The eyebrow-raising “Leave My Bum Alone” captures Sleap’e’s frivolity like lightning in a bottle. With runaway guitars and her vocals cresting and dipping as if on a rollercoaster, it arrives as an explosion.
Explaining the title, she says, “It means, ‘Please, God, let me be happy. It was a prayer to myself to keep going, continue to be happy and have fun.” Wearing a knitted hat with devil horns, the accompanying music video is a rough-around-the-edges translation of Asia’s gift for mischief and, above all else, fun.
But while 8106 represents an act of escapism, there are moments where she confronts the darker moments head-on.

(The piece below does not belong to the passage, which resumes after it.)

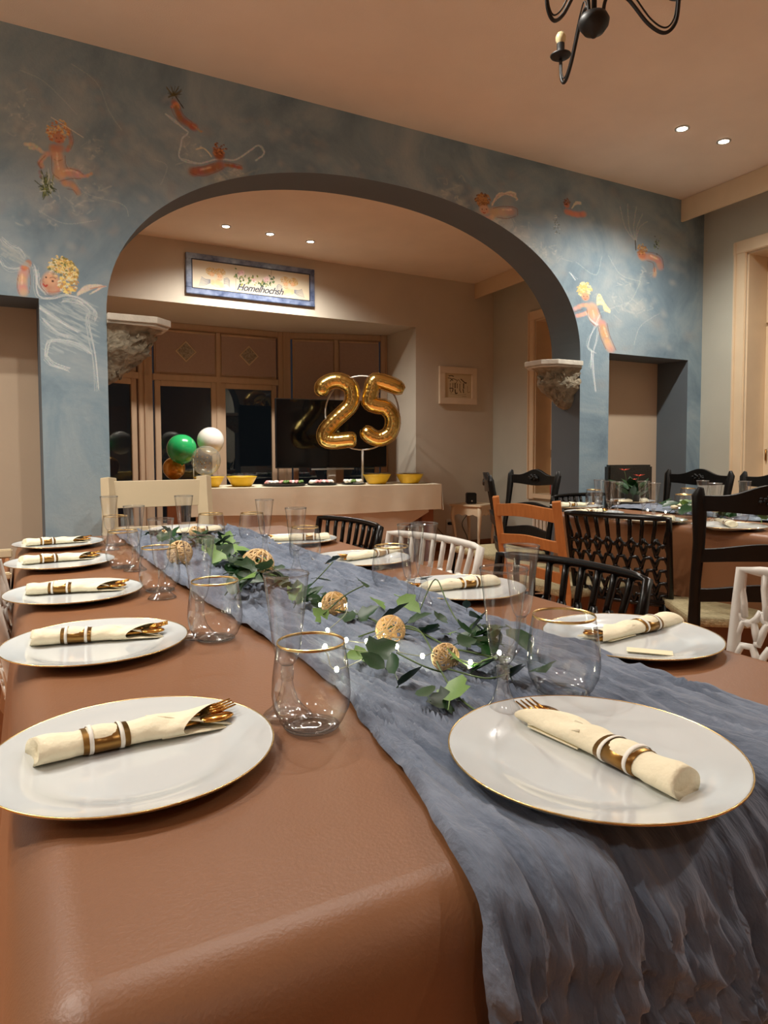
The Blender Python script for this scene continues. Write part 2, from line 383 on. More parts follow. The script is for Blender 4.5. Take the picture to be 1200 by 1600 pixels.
# clouds
for _ in range(520):
    px = random.uniform(-40, 1080); lo = 90 + px * 0.25
    py = lo + abs(random.gauss(0, 1)) * 110
    if random.random() < 0.5: px = random.choice([60, 130, 210, 300, 760, 830, 960, 1000]) + random.gauss(0, 55); py = max(lo, random.choice([240, 300, 380, 200]) + px * 0.12 + random.gauss(0, 40))
    x = px + random.uniform(-30, 30); mstroke([(px, py), (px + random.uniform(-14, 14), py + random.uniform(-12, 12)), (px + random.uniform(-26, 26), py + random.uniform(-22, 22))], random.uniform(4, 13), random.choice([(158, 168, 172), (176, 178, 176), (140, 156, 164), (150, 150, 148)]), 0.055, hard=0)
for bx, by, br in [(145, 235, 15), (128, 262, 12), (150, 300, 14), (120, 318, 12), (790, 352, 12), (812, 372, 14), (830, 392, 14), (770, 342, 8), (850, 400, 16), (700, 300, 12), (725, 318, 10), (40, 200, 20), (20, 170, 16), (990, 440, 14), (975, 470, 16), (1000, 480, 12), (370, 270, 8), (345, 282, 6), (60, 330, 22), (300, 235, 16)]:
    for _ in range(34):
        x = bx + random.gauss(0, br * .9); y = by + random.gauss(0, br * .7); mdab(x, y, random.uniform(3, 9), (206, 204, 192), 0.10, 0)
    for _ in range(10):
        x = bx + random.gauss(0, br); y = by + random.gauss(0, br * .7); mstroke([(x, y), (x + random.uniform(-8, 8), y + random.uniform(-6, 6)), (x + random.uniform(-14, 14), y + random.uniform(-9, 9))], random.uniform(1, 2.2), (212, 210, 200), 0.10, hard=0)
# wind and veil lines
for pts in [[(110, 100), (150, 130), (170, 175), (190, 205)], [(100, 250), (130, 300), (190, 320), (200, 340)], [(60, 330), (100, 350), (150, 345)], [(935, 490), (960, 480), (985, 470), (1000, 440)], [(990, 540), (1000, 510), (1030, 490)], [(950, 400), (970, 430), (1000, 440)], [(240, 250), (260, 260), (250, 290)], [(30, 110), (70, 130), (120, 180)], [(900, 410), (930, 430), (940, 400)]]:
    mstroke(pts, 0.9, (196, 202, 200), 0.22, jit=0.6)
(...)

The buoyancy of “No Joke” counteracts situations where Asia felt out of step with
the world, an outsider and self-proclaimed “weirdo” disinterested in falling in line with what’s expected of her. “It’s about deciding to not sacrifice yourself and your value for something meaningless,” she
explains. “It’s perfectly in line with the soul of this album and project: the desire to explode in a raw, free, authentic way.”

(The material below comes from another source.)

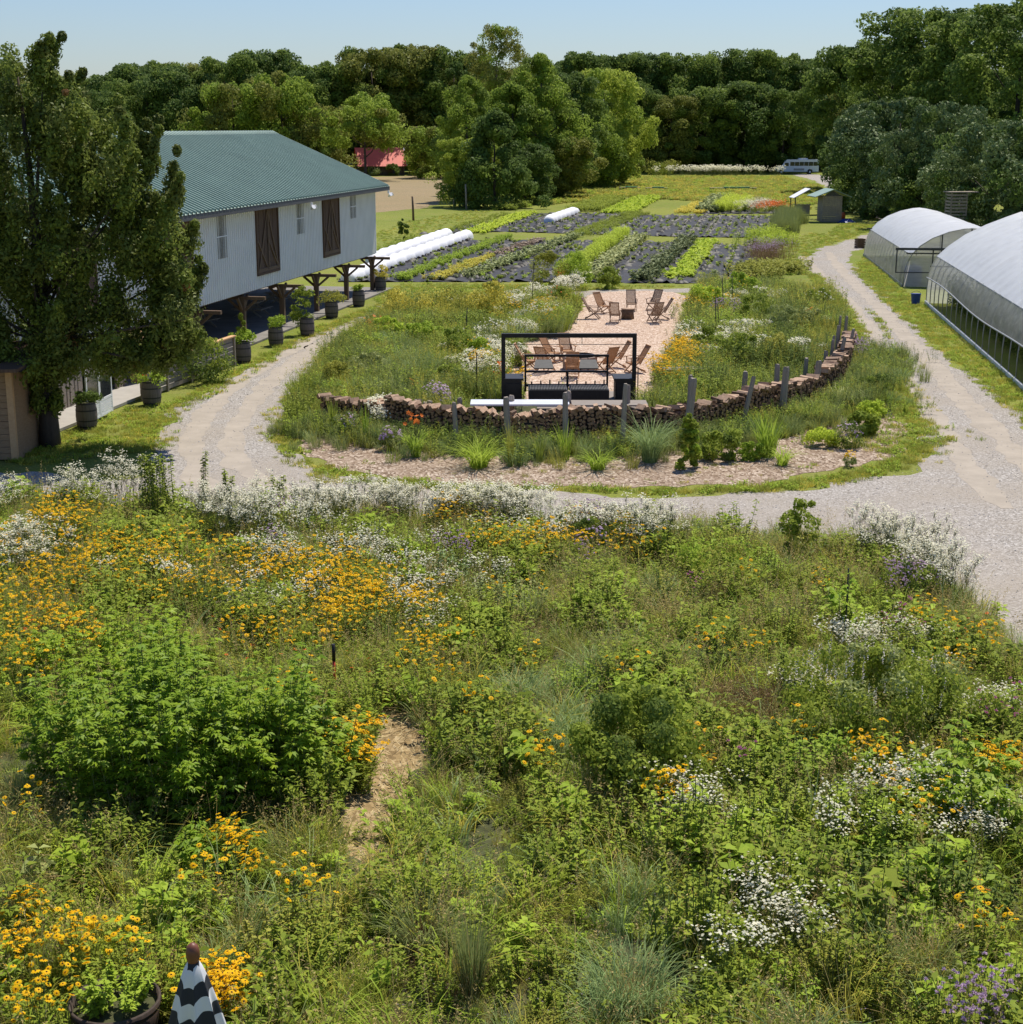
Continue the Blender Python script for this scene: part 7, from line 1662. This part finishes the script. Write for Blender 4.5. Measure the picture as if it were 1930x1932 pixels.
for i in range(K+1):
    t = i/K
    for j in range(n):
        a = 6.28318*j/n; f = (j % per)/per; fold = math.sin(math.pi*f)
        r_ = .05 + .36*min(1,t*1.15)**.75; dep = (.40+.12*math.sin(int(j/per)*2.7))*min(1, t*2.2); r_ *= 1+.13*math.sin(int(j/per)*1.9+.8)*t
        rr = r_*(1-dep*fold) ; aa = a + .5*math.sin(t*3+int(j/per))*.25*t
        hang = .03*fold*t + .06*math.sin(int(j/per)*2.1)*t
        vs.append((rr*math.cos(aa), rr*math.sin(aa), Ltop-(Ltop-Lbot)*t + hang)); st_attr.append(t*5.6 + .04*fold + .05*math.sin((j//per)*2.3) + .16*math.sin(a+t*3))
mb.add(vs, [(i*n+j, (i+1)*n+j, (i+1)*n+(j+1)%n, i*n+(j+1)%n) for i in range(K) for j in range(n)], sm=True)
cn = mb.build('canopy', M_str, um); at = cn.data.attributes.new('stripe','FLOAT','POINT'); at.data.foreach_set('value', st_attr)
# loose hem flaps of the folded cover
mb = MB(); vs = []; K2 = 12
for i in range(K2+1):
    t = i/K2
    for j in range(n):
        a = 6.28318*j/n; fold = math.sin(math.pi*((j+per//2)%per)/per); rr = (.33+.03*t)*(1-.40*fold); vs.append((rr*math.cos(a), rr*math.sin(a), 1.62-.55*t+.05*fold))
mb = MB(); mb.add(vs, [(i*n+j, (i+1)*n+j, (i+1)*n+(j+1)%n, i*n+(j+1)%n) for i in range(K2) for j in range(n)], sm=True)
vl = mb.build('valance', M_str, um); at = vl.data.attributes.new('stripe','FLOAT','POINT'); at.data.foreach_set('value', [ (i/K2)*2.0+.1 for i in range(K2+1) for j in range(n)])
mb = MB(); mb.tube([(0,0,0),(0,0,2.80)],.024,10); mb.build('pole', M_beam, um)
mb = MB(); mb.lathe([(.03,2.78),(.05,2.80),(.062,2.84),(.062,2.90),(.05,2.95),(.025,2.975),(.002,2.98)],16,cap=False); mb.build('finial', plain('finial_wood',(.17,.06,.035),.45,var=.25,nscale=20), um)
mb = MB(); mb.lathe([(.28,0),(.28,.06),(.05,.1),(.04,.3)],18); mb.build('base', M_black, um)
hb = empty('half_barrel_planter', P(222,1968), 0, 'dark half barrel planter of mint-like leaves at the bottom left', 'planter')
mb = MB(); mb.lathe([(.40,0),(.46,.25),(.51,.55),(.48,.56),(.44,.3)],36,cap=False); mb.build('staves', woodmat('dark_staves',(.03,.022,.018),(.09,.065,.05),10,10,1), hb)
for z, r_ in ((.12,.435),(.46,.505)): mb = MB(); mb.lathe([(r_-.005,z),(r_+.008,z+.05)],32,cap=False); mb.build('hoop', M_iron, hb)
mb = MB(); mb.lathe([(.475,.44),(.2,.48),(.01,.48)],24,cap=False); mb.build('soil', M_soil, hb)
plant_me('mint_plant', [('foliage', stand(40,.30,.50,[L_bright,M_stem],.09,.5,26,31,1,.5,1,1,.15))], 'fresh green leafy herbs growing in the half barrel at the bottom left', 'plant', P(222,1968)+Vector((0,0,.46)))
plant_me('dry_grass_clump', [('leaves', g_grass('dg',[L_dry,L_brown],120,.1,(.6,.9),(.05,.3),.008,.2,9,10,1))], 'thin tuft of tan dry grass between half barrel and umbrella', 'ornamental grass', P(292,1900))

The album’s closing title track sees Asia, at last, address herself. It ebbs with a soft-dying tenderness, an admission of vulnerability on a record built to transform dire circumstances. It talks of night-time
blues and cigarettes, those quiet hours when we face ourselves. “In the song I talk to myself, this person who is losing their own world, because I felt just like that. I wasn’t choosing myself so I got angry with myself. It’s about sadness and rage, but more than that, this need to live: to go away and change things – to love myself.”